§ **Written instruction**
Your task is to output the data exactly as it stands.

|---|

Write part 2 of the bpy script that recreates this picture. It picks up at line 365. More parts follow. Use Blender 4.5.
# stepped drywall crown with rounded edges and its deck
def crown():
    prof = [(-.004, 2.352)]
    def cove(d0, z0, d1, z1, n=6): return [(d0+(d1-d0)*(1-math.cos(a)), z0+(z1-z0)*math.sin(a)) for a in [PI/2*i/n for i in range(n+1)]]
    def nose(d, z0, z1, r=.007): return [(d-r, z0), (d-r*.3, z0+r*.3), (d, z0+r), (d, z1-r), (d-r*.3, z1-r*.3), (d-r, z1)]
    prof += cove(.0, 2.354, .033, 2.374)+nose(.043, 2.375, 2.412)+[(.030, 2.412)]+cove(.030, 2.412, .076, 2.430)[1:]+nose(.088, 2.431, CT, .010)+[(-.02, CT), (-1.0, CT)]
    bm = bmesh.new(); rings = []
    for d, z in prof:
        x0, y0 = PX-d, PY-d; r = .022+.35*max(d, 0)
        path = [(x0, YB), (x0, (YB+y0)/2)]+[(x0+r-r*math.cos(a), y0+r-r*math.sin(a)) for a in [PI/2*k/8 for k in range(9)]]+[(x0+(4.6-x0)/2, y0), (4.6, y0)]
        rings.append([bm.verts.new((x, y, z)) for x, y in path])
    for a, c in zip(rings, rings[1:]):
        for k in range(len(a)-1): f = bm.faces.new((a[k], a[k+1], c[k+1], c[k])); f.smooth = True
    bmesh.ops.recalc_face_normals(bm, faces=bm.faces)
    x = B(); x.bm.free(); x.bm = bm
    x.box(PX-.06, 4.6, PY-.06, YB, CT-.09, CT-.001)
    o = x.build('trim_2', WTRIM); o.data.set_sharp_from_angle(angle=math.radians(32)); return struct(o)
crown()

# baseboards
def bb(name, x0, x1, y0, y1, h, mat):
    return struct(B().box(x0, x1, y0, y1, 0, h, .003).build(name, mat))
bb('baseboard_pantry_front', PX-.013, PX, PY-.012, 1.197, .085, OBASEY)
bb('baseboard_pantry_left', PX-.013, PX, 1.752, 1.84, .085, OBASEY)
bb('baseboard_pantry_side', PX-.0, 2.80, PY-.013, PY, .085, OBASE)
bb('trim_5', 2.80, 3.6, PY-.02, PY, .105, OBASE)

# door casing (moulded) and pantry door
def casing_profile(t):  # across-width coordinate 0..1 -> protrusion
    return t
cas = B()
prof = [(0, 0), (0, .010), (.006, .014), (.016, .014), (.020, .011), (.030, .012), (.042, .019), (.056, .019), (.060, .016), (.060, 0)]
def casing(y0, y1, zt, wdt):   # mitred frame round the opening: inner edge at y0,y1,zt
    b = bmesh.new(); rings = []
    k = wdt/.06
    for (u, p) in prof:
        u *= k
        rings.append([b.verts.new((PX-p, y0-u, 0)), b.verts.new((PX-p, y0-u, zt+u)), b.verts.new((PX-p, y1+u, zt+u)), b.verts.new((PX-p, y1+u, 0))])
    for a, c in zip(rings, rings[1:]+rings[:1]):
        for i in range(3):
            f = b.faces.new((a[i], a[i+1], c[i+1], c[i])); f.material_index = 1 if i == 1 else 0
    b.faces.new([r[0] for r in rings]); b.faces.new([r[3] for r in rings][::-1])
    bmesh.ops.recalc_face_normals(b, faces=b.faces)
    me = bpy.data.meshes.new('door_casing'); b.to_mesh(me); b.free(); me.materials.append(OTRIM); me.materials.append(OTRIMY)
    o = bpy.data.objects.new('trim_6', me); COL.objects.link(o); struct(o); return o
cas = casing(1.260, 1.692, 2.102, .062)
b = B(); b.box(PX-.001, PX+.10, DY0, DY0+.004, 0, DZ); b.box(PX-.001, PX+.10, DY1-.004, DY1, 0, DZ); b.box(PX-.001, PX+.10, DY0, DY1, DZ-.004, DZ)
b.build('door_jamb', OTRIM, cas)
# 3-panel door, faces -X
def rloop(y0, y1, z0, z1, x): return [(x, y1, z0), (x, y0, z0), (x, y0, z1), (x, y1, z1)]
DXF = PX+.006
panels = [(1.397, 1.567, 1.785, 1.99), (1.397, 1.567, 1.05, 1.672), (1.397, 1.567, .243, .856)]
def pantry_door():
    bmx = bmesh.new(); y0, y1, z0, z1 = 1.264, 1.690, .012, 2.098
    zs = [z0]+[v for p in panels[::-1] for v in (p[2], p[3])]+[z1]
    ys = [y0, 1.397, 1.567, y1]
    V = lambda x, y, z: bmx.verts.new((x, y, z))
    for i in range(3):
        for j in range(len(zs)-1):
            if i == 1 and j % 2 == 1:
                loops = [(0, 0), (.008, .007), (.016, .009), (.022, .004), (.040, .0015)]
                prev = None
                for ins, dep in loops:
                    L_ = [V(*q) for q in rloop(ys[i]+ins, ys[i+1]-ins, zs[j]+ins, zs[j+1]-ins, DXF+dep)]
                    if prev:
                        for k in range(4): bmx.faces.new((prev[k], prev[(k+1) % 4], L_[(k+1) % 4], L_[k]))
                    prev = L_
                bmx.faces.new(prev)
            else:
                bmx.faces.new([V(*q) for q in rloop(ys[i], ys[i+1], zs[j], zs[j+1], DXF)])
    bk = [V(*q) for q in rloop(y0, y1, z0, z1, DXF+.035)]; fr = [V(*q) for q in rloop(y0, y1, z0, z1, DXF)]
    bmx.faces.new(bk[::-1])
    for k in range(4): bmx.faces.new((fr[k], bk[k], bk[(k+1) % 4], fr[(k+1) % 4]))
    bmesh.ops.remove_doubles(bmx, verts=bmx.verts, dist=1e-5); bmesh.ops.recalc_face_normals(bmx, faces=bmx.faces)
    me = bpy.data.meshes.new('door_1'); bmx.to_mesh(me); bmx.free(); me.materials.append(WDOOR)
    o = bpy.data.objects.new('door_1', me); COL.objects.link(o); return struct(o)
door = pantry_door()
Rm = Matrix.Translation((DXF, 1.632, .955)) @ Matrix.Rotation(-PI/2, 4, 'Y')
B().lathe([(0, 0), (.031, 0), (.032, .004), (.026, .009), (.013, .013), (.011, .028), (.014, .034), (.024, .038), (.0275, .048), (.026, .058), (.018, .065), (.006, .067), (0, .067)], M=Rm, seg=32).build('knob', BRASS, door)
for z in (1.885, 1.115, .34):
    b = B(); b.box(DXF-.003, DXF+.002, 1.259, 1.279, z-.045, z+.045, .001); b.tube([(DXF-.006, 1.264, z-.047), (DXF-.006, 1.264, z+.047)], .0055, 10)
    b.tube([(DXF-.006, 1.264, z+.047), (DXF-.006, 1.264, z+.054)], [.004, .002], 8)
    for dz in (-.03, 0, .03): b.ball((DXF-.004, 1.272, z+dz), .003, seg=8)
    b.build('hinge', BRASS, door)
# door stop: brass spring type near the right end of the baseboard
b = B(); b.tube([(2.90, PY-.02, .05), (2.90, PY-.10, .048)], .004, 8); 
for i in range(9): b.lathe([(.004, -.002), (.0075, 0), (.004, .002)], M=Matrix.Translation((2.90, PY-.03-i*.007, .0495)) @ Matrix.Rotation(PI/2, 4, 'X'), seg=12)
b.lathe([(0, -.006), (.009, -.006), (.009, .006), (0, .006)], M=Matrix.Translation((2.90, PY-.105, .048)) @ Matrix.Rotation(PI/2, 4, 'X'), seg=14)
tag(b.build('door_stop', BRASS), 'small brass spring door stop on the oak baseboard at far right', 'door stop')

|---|

§ **Output below**
Write part 2 of the bpy script that recreates this picture. It picks up at line 365. More parts follow. Use Blender 4.5.
# stepped drywall crown with rounded edges and its deck
def crown():
    prof = [(-.004, 2.352)]
    def cove(d0, z0, d1, z1, n=6): return [(d0+(d1-d0)*(1-math.cos(a)), z0+(z1-z0)*math.sin(a)) for a in [PI/2*i/n for i in range(n+1)]]
    def nose(d, z0, z1, r=.007): return [(d-r, z0), (d-r*.3, z0+r*.3), (d, z0+r), (d, z1-r), (d-r*.3, z1-r*.3), (d-r, z1)]
    prof += cove(.0, 2.354, .033, 2.374)+nose(.043, 2.375, 2.412)+[(.030, 2.412)]+cove(.030, 2.412, .076, 2.430)[1:]+nose(.088, 2.431, CT, .010)+[(-.02, CT), (-1.0, CT)]
    bm = bmesh.new(); rings = []
    for d, z in prof:
        x0, y0 = PX-d, PY-d; r = .022+.35*max(d, 0)
        path = [(x0, YB), (x0, (YB+y0)/2)]+[(x0+r-r*math.cos(a), y0+r-r*math.sin(a)) for a in [PI/2*k/8 for k in range(9)]]+[(x0+(4.6-x0)/2, y0), (4.6, y0)]
        rings.append([bm.verts.new((x, y, z)) for x, y in path])
    for a, c in zip(rings, rings[1:]):
        for k in range(len(a)-1): f = bm.faces.new((a[k], a[k+1], c[k+1], c[k])); f.smooth = True
    bmesh.ops.recalc_face_normals(bm, faces=bm.faces)
    x = B(); x.bm.free(); x.bm = bm
    x.box(PX-.06, 4.6, PY-.06, YB, CT-.09, CT-.001)
    o = x.build('trim_2', WTRIM); o.data.set_sharp_from_angle(angle=math.radians(32)); return struct(o)
crown()

# baseboards
def bb(name, x0, x1, y0, y1, h, mat):
    return struct(B().box(x0, x1, y0, y1, 0, h, .003).build(name, mat))
bb('baseboard_pantry_front', PX-.013, PX, PY-.012, 1.197, .085, OBASEY)
bb('baseboard_pantry_left', PX-.013, PX, 1.752, 1.84, .085, OBASEY)
bb('baseboard_pantry_side', PX-.0, 2.80, PY-.013, PY, .085, OBASE)
bb('trim_5', 2.80, 3.6, PY-.02, PY, .105, OBASE)

# door casing (moulded) and pantry door
def casing_profile(t):  # across-width coordinate 0..1 -> protrusion
    return t
cas = B()
prof = [(0, 0), (0, .010), (.006, .014), (.016, .014), (.020, .011), (.030, .012), (.042, .019), (.056, .019), (.060, .016), (.060, 0)]
def casing(y0, y1, zt, wdt):   # mitred frame round the opening: inner edge at y0,y1,zt
    b = bmesh.new(); rings = []
    k = wdt/.06
    for (u, p) in prof:
        u *= k
        rings.append([b.verts.new((PX-p, y0-u, 0)), b.verts.new((PX-p, y0-u, zt+u)), b.verts.new((PX-p, y1+u, zt+u)), b.verts.new((PX-p, y1+u, 0))])
    for a, c in zip(rings, rings[1:]+rings[:1]):
        for i in range(3):
            f = b.faces.new((a[i], a[i+1], c[i+1], c[i])); f.material_index = 1 if i == 1 else 0
    b.faces.new([r[0] for r in rings]); b.faces.new([r[3] for r in rings][::-1])
    bmesh.ops.recalc_face_normals(b, faces=b.faces)
    me = bpy.data.meshes.new('door_casing'); b.to_mesh(me); b.free(); me.materials.append(OTRIM); me.materials.append(OTRIMY)
    o = bpy.data.objects.new('trim_6', me); COL.objects.link(o); struct(o); return o
cas = casing(1.260, 1.692, 2.102, .062)
b = B(); b.box(PX-.001, PX+.10, DY0, DY0+.004, 0, DZ); b.box(PX-.001, PX+.10, DY1-.004, DY1, 0, DZ); b.box(PX-.001, PX+.10, DY0, DY1, DZ-.004, DZ)
b.build('door_jamb', OTRIM, cas)
# 3-panel door, faces -X
def rloop(y0, y1, z0, z1, x): return [(x, y1, z0), (x, y0, z0), (x, y0, z1), (x, y1, z1)]
DXF = PX+.006
panels = [(1.397, 1.567, 1.785, 1.99), (1.397, 1.567, 1.05, 1.672), (1.397, 1.567, .243, .856)]
def pantry_door():
    bmx = bmesh.new(); y0, y1, z0, z1 = 1.264, 1.690, .012, 2.098
    zs = [z0]+[v for p in panels[::-1] for v in (p[2], p[3])]+[z1]
    ys = [y0, 1.397, 1.567, y1]
    V = lambda x, y, z: bmx.verts.new((x, y, z))
    for i in range(3):
        for j in range(len(zs)-1):
            if i == 1 and j % 2 == 1:
                loops = [(0, 0), (.008, .007), (.016, .009), (.022, .004), (.040, .0015)]
                prev = None
                for ins, dep in loops:
                    L_ = [V(*q) for q in rloop(ys[i]+ins, ys[i+1]-ins, zs[j]+ins, zs[j+1]-ins, DXF+dep)]
                    if prev:
                        for k in range(4): bmx.faces.new((prev[k], prev[(k+1) % 4], L_[(k+1) % 4], L_[k]))
                    prev = L_
                bmx.faces.new(prev)
            else:
                bmx.faces.new([V(*q) for q in rloop(ys[i], ys[i+1], zs[j], zs[j+1], DXF)])
    bk = [V(*q) for q in rloop(y0, y1, z0, z1, DXF+.035)]; fr = [V(*q) for q in rloop(y0, y1, z0, z1, DXF)]
    bmx.faces.new(bk[::-1])
    for k in range(4): bmx.faces.new((fr[k], bk[k], bk[(k+1) % 4], fr[(k+1) % 4]))
    bmesh.ops.remove_doubles(bmx, verts=bmx.verts, dist=1e-5); bmesh.ops.recalc_face_normals(bmx, faces=bmx.faces)
    me = bpy.data.meshes.new('door_1'); bmx.to_mesh(me); bmx.free(); me.materials.append(WDOOR)
    o = bpy.data.objects.new('door_1', me); COL.objects.link(o); return struct(o)
door = pantry_door()
Rm = Matrix.Translation((DXF, 1.632, .955)) @ Matrix.Rotation(-PI/2, 4, 'Y')
B().lathe([(0, 0), (.031, 0), (.032, .004), (.026, .009), (.013, .013), (.011, .028), (.014, .034), (.024, .038), (.0275, .048), (.026, .058), (.018, .065), (.006, .067), (0, .067)], M=Rm, seg=32).build('knob', BRASS, door)
for z in (1.885, 1.115, .34):
    b = B(); b.box(DXF-.003, DXF+.002, 1.259, 1.279, z-.045, z+.045, .001); b.tube([(DXF-.006, 1.264, z-.047), (DXF-.006, 1.264, z+.047)], .0055, 10)
    b.tube([(DXF-.006, 1.264, z+.047), (DXF-.006, 1.264, z+.054)], [.004, .002], 8)
    for dz in (-.03, 0, .03): b.ball((DXF-.004, 1.272, z+dz), .003, seg=8)
    b.build('hinge', BRASS, door)
# door stop: brass spring type near the right end of the baseboard
b = B(); b.tube([(2.90, PY-.02, .05), (2.90, PY-.10, .048)], .004, 8); 
for i in range(9): b.lathe([(.004, -.002), (.0075, 0), (.004, .002)], M=Matrix.Translation((2.90, PY-.03-i*.007, .0495)) @ Matrix.Rotation(PI/2, 4, 'X'), seg=12)
b.lathe([(0, -.006), (.009, -.006), (.009, .006), (0, .006)], M=Matrix.Translation((2.90, PY-.105, .048)) @ Matrix.Rotation(PI/2, 4, 'X'), seg=14)
tag(b.build('door_stop', BRASS), 'small brass spring door stop on the oak baseboard at far right', 'door stop')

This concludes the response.